Note how the Professor explains that the Council of Gods were endowing Humanity with Divine attributes by providing the fig leaves so that they can do as the gods have always done and bear children. With this context in mind, Joseph Smith can be seen as completely reversing the Augustinian point of view. Instead of the fig leaves being a cover-up of shameful genitals, Joseph Smith presents the fig leaf aprons in the temple as symbolic of the procreative potency of the male phallus in a positive and affirming manner as a source of power through strength in the loins and the priesthood seed toward an increae of lives (Abr. 2:11; D&C 132: 15-20, 63).


The professor continues:


The distortion of this [Adam & Eve] story by early theologians is just one episode in the long history of a ferocious Christian hostility towards sex and the genitals. It was a hostility shaped in part by the acute ascetic tendencies of certain ancient and classical Greek philosophies, including aspects of Stoicism and Platonism, in which the base and the bodily were sharply distinguished from the sublime and the immaterial. …

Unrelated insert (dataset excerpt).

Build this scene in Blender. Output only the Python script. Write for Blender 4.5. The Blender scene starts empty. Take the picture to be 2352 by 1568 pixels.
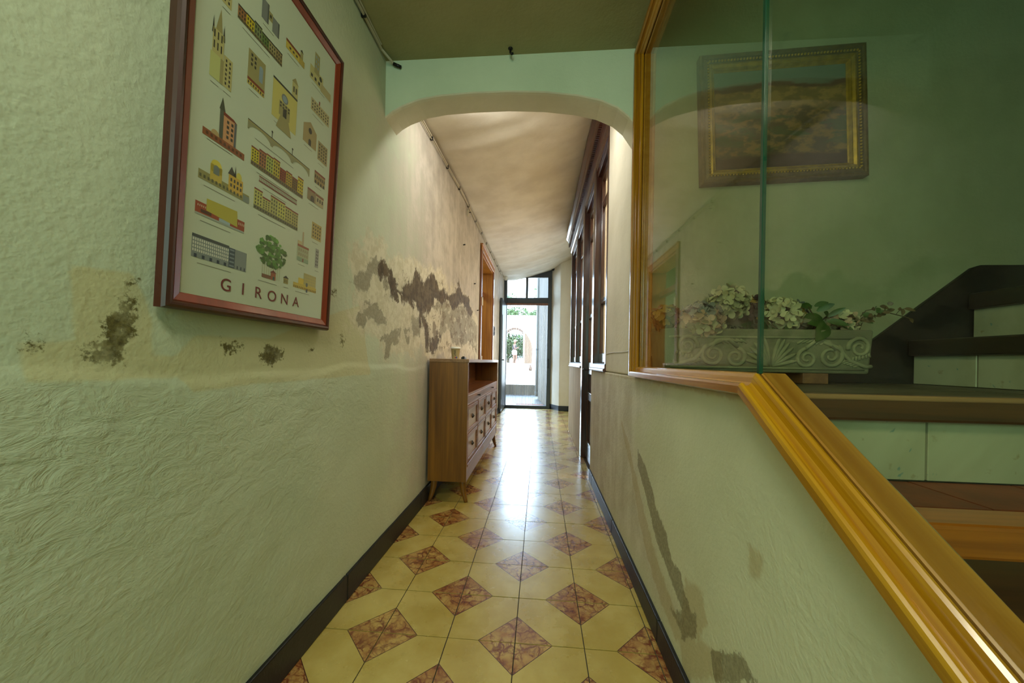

Note how this is also remedied in the restored gospel, which is a more materialist or physicalist spirituality. She goes on to summarize the attitude of the Apostle Paul and then says, "For Paul, an out-and-proud celibate himself, the holy and the horny could not and should not mix." Once again, from this perspective I see the restored gospel as being more affirmative of bodily drives and desires. For example, see Parley Pratt's 1840 pamphlet An Appeal to the Inhabitants of the State of New York, Letter to Queen Victoria, in particular the essay Intelligence and Affection, where he speaks favorably of the procreative sensual affections.


She goes on to point out that many early Christians began to see sex itself as something to be avoided, as she writes:


By the second century CE, this hostility had intensified. In an important text known as the Acts of Thomas, the risen Jesus suddenly appears in the bedchamber of a couple on their wedding night, urging them not to have sex: ‘Know that if you refrain from this filthy intercourse, you become temples holy and pure . . . and you will not be involved in the cares of life and of children, whose end is destruction’. …


… many early Christians –including Paul and the Gospel writers –believed that the world as they knew it was about to end, for it was to be swept away by the Kingdom of God, in which there would be no place for sex nor need for procreation. …


This historical analysis gives further support to the need of the restored gospel, in order to restore the original hebraic attitude of sexuality and reproduction; that had clearly been distorted by dualistic Greek philosophy and the mistaken apocalypticism of certain sects within Second Temple Judaism.